Elandir and Elmorhirian have been a part of Makilien since the beginning so I really don’t remember much about their creation process. I’ve never been the best comedic writer, but these two always take over with their scenes, especially in this final version of Makilien. One of my favorite things to come out of writing them has been their interesting relationship with Torick. It was never in the original version and was never planned for this one. It just came to be in the first scene we see Torick and Elmorhirian in together and grew from there. Since then it has had me giggling delightfully on many occasions.

September 12, 2011

D is for Dolennar



The world of Dolennar has been growing and developing in my mind for almost ten years. I love epic medieval and fantasy landscapes. Depending on the area, Dolennar as a mix of English countryside, New Zealand, the Northwoods where I’m from, and just random bits put together in my imagination. It started out rather small scale at first, focused on only three or four places, but as the story expanded so did Dolennar. I wanted Dolennar to be a believable and kind of familiar feeling place once you get to know it, so I didn’t go with anything wildly fantasyish and foreign.

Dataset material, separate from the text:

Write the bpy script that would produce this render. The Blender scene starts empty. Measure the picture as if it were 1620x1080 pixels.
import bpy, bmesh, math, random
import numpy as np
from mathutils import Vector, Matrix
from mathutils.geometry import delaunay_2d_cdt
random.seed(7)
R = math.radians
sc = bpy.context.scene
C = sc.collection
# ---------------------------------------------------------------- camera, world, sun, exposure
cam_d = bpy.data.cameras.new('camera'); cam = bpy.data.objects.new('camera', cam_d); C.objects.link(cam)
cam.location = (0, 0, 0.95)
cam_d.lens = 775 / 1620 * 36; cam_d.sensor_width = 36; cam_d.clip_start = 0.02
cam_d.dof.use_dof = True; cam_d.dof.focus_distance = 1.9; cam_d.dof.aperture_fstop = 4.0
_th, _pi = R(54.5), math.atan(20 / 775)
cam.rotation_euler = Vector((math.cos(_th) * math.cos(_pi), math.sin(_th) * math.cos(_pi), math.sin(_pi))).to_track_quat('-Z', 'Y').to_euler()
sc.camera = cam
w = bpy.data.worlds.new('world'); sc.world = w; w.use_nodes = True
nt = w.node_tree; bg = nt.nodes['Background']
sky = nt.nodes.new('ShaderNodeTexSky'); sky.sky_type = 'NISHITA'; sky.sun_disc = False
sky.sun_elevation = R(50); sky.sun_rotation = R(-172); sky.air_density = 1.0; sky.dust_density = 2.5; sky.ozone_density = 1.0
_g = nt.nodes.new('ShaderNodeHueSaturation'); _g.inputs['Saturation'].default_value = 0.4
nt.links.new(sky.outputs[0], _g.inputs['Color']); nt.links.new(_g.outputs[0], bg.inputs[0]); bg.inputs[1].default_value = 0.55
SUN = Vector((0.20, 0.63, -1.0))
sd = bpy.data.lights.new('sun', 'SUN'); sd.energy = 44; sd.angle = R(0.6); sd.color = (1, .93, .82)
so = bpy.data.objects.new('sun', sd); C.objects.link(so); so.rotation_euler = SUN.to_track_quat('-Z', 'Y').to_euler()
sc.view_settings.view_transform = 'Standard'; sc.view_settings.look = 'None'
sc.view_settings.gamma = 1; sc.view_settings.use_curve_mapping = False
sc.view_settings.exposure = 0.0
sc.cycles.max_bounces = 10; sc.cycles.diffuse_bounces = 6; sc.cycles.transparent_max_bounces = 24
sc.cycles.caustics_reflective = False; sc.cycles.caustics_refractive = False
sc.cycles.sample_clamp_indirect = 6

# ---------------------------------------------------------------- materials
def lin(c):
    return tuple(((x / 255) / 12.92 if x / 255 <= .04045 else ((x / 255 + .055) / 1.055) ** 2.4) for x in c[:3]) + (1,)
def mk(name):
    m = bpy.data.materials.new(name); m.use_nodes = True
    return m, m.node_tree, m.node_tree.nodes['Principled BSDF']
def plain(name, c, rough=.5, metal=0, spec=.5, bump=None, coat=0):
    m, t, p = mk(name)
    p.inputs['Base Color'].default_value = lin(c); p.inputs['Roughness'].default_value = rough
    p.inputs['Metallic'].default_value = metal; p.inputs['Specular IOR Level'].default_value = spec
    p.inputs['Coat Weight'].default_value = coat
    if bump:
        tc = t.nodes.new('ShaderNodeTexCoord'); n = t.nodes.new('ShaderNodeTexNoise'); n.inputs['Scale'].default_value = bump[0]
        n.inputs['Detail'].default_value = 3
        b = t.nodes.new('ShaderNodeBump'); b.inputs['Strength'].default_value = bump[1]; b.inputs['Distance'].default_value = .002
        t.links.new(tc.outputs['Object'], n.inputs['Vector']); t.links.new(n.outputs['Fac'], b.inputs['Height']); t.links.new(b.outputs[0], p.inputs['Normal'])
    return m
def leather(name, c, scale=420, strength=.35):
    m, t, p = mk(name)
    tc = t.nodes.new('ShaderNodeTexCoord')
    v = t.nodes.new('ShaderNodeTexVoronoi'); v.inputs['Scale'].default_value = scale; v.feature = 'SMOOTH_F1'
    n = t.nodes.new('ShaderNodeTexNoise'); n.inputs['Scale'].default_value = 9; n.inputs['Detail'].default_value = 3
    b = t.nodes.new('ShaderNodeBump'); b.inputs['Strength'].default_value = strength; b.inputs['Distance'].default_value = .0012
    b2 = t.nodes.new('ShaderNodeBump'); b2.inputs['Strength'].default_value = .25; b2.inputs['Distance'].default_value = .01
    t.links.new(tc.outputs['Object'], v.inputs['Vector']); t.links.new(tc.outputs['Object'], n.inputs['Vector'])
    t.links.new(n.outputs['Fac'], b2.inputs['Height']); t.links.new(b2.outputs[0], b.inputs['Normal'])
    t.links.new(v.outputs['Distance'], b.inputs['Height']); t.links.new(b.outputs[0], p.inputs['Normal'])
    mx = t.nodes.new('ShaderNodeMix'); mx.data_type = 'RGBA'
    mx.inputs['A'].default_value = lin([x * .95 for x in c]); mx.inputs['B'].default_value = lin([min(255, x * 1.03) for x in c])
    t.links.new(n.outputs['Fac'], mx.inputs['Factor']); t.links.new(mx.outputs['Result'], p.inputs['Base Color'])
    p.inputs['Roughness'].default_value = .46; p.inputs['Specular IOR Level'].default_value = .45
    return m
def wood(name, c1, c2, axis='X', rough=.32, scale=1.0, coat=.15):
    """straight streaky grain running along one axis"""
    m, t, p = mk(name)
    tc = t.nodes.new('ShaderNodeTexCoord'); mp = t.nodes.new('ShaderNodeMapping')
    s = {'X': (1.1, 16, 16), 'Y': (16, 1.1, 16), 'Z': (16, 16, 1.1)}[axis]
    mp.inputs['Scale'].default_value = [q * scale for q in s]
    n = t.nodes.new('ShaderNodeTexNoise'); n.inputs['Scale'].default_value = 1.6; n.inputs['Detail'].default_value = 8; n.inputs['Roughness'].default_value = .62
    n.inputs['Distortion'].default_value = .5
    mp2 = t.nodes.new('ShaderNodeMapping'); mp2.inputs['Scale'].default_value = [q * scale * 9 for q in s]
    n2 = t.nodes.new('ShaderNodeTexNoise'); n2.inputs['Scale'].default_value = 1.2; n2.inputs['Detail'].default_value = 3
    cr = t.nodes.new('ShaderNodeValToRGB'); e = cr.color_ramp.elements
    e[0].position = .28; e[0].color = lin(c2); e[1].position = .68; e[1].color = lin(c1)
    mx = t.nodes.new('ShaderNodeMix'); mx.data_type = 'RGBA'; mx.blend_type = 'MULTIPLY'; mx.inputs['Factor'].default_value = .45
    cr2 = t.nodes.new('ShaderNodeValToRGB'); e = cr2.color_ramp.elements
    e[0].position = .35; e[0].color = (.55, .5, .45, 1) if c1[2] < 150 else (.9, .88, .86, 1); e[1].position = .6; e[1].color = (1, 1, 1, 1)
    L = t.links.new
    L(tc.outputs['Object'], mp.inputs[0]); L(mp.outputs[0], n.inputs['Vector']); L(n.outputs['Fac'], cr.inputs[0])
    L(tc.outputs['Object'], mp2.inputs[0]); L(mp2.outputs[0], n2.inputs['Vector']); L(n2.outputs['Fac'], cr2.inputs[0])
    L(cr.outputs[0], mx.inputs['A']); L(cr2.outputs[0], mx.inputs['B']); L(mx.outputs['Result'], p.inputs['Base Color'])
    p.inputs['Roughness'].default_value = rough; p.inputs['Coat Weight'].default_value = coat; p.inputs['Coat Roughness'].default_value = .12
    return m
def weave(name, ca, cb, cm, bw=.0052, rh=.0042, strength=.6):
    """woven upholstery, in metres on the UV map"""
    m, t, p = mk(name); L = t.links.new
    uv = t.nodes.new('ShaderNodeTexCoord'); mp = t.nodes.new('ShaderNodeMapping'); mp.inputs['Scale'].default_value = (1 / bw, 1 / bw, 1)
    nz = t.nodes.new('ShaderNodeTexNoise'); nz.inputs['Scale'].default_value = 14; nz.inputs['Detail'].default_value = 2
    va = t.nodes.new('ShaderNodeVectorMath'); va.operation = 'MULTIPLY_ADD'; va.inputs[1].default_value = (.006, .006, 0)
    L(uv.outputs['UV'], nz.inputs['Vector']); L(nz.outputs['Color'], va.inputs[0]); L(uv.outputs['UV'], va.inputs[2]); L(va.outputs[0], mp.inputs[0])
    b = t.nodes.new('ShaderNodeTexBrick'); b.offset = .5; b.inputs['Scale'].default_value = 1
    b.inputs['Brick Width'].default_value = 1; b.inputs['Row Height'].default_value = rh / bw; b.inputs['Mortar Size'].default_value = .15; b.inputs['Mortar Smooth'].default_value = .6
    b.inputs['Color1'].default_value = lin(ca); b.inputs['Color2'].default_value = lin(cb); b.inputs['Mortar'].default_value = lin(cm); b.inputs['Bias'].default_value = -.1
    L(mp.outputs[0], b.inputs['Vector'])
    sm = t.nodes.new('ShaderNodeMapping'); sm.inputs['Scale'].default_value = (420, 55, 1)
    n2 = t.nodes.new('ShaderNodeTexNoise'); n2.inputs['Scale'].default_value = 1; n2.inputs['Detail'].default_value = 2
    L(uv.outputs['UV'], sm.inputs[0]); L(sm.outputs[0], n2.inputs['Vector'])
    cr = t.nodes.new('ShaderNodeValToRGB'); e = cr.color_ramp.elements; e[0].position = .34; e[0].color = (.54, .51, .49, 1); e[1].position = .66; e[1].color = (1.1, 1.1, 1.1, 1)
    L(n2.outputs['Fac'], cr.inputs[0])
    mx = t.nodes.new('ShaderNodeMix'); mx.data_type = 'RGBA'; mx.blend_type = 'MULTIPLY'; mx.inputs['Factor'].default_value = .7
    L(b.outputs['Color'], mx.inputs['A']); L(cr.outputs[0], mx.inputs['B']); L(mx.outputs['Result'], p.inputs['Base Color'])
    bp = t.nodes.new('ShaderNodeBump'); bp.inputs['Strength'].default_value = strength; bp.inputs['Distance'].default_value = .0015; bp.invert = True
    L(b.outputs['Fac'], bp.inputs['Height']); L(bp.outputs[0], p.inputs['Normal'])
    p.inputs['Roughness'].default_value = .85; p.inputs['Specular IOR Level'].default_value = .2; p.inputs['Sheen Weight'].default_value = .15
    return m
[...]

The greatest tool I had in the development of Dolennar was the map. Right after we saw The Fellowship of the Ring and I began writing fantasy, my brothers and I got really into drawing maps. We’d draw them all the time. The map of Dolennar is one of the maps that came from that. At the time I was just starting my original Makilien, and really had no idea where everything was going to be, but that one map ended up being perfect. I’ve made very few changes to it over the years. I can’t imagine what I would do without it. I wouldn’t even know where to start if I had to draw it now.


My favorite places in Dolennar are Elimar and the plains of Eldor. I love Elimar for two reasons. First, I love the idea of a small peaceful city where everyone knows each other and is welcoming to strangers. And secondly, I love the forest. I always imagine it as one of my favorite places on earth with huge maple trees and evergreens. As for the Eldorian plains, I just love the idea of rolling hills with lush green grass and mountains towering in the background.